I was in a long distance relationship with my ex for a little over a year, we broke up a little over a year ago too while in other relationships for about 6 months after that I was okay. Now I think I’m falling for him again. We talked off and on, and now we talk again on a regular basis. The past two months we’ve let each other know that the feeligs are stil there, pretty much daily. I don’t want another long distance relationship, I wasn’t so much into the whole not seeing each other thing, but I was hoping we could soon start a REAL relationship. Yesterday he told me he had a girlfriend. I was crushed. Extremely crushed. Was he leading me on? Do I have a right to be mad? Should I still hope for the future realationship? How can I get over him?!
Comments:
Wow ahaha.
I was reading this, and I was like, ‘wait.. did I have an old account and put this one here?’. A very similar thing happened to me. We were in a long distance relationship on and off for about 2 years.
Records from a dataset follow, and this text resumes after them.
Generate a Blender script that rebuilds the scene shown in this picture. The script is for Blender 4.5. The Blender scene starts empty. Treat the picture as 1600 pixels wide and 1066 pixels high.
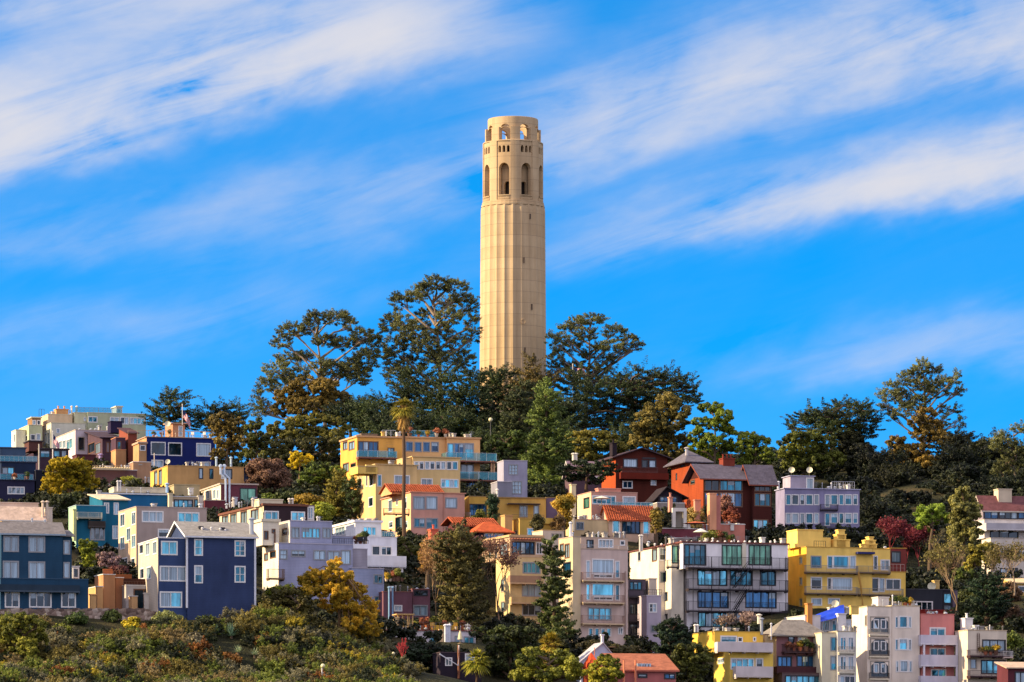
import bpy, math, random
import numpy as np
from math import sin, cos, pi, radians
random.seed(7); rng = np.random.default_rng(7)
S = bpy.context.scene
COL = S.collection
F = 7700.0      # focal length in photo pixels
HY = 1366.0     # the horizon's row in the photo
ZC = 4.0        # height of the camera above the water
# ------------------------------------------------------------------ camera
cam = bpy.data.objects.new('camera', bpy.data.cameras.new('camera')); COL.objects.link(cam)
cam.location = (0, 0, ZC); cam.rotation_euler = (pi/2, 0, 0)
cam.data.sensor_width = 36; cam.data.lens = F/1600*36
cam.data.shift_y = (HY-533)/1600
cam.data.clip_start = 1; cam.data.clip_end = 20000
S.camera = cam
# ------------------------------------------------------------------ exposure
S.view_settings.view_transform = 'Standard'; S.view_settings.look = 'None'
S.view_settings.exposure = 1.0; S.view_settings.gamma = 1.0
# ------------------------------------------------------------------ sun
SUN_EL = radians(25); SUN_AZ = radians(-98)     # from the left, a little in front of the tower (0 = +Y, clockwise)
sd = (sin(SUN_AZ)*cos(SUN_EL), cos(SUN_AZ)*cos(SUN_EL), sin(SUN_EL))
sun = bpy.data.objects.new('sun', bpy.data.lights.new('sun', 'SUN')); COL.objects.link(sun)
sun.data.energy = 5.0; sun.data.angle = radians(0.5); sun.data.color = (1.0, 0.77, 0.47)
from mathutils import Vector
sun.rotation_euler = Vector(sd).to_track_quat('Z', 'Y').to_euler()
sun.location = (-300, 500, 400)
# ------------------------------------------------------------------ world: Nishita sky and cirrus
W = bpy.data.worlds.new('World'); S.world = W; W.use_nodes = True
nt = W.node_tree; nt.nodes.clear()
def nd(tree, t, **k):
    n = tree.nodes.new(t)
    for a, v in k.items(): setattr(n, a, v)
    return n
def mth(tree, op, a, b=None, c=None, clamp=False):
    n = nd(tree, 'ShaderNodeMath', operation=op, use_clamp=clamp)
    for i, v in enumerate((a, b, c)):
        if v is None: continue
        if isinstance(v, (int, float)): n.inputs[i].default_value = v
        else: tree.links.new(v, n.inputs[i])
    return n.outputs[0]
def wm(op, a, b=None, c=None, clamp=False): return mth(nt, op, a, b, c, clamp)
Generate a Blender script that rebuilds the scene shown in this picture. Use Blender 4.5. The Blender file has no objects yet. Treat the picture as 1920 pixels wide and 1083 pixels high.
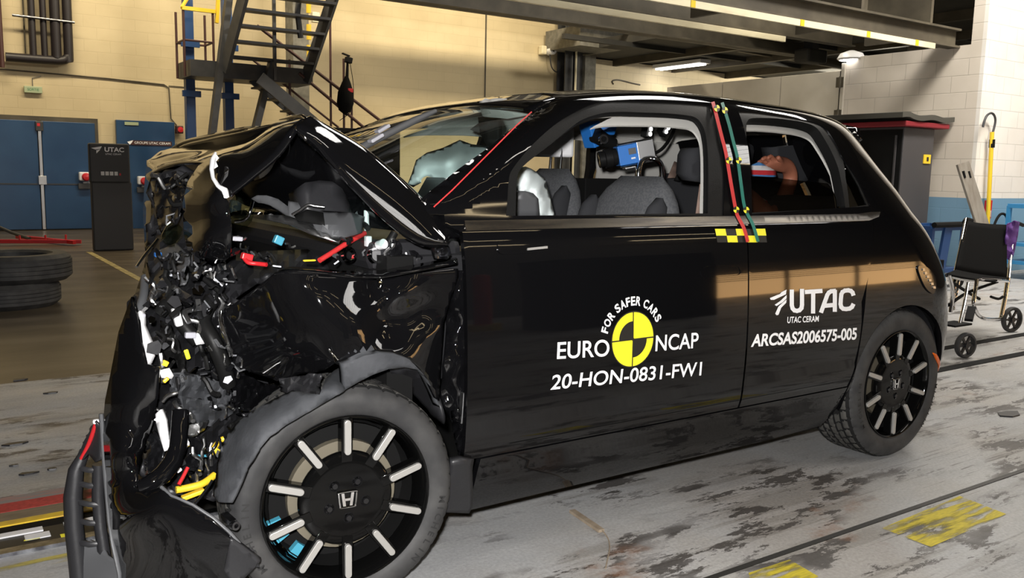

Up until recently, things were going great, we weren’t together because we didn’t want to do the long distance thing, although we behaved like boyfriend and girlfriend. Then out of the blue he gets a girlfriend! He didn’t even tell me, I found out and he just said ‘sorry but you knew it was coming’. :l
I was in the fetal position in a corner for weeks. It was terrible. But then I met a very nice boy.. Although I am not completely over my love for the long distance boy, it’s getting easier and I think about him less each day.
So, after all this rambling, my advice would be: cut off communication, give it time, cry when you need to, meet new people, be open to other guys even though you don’t know if you’ll ever love again. You will.
what a co-ink-e-dink.
that’s wild!
someone in my very own shoes
:]
Cutting off communication should be rather easy with the 9 hour time difference it’s hard to talk anyway, I’m not sure why I didn’t think of this.
I really enjoy meeting new people,
being open to other guys, that’s an entire different story.
I’ve met a few potentials, I’m not sure if it’s because I was still in like with that fool and I didn’t give them any chance.
this weekend is a girl’s weekend out.
hopefully things will go greattt with thee fellas.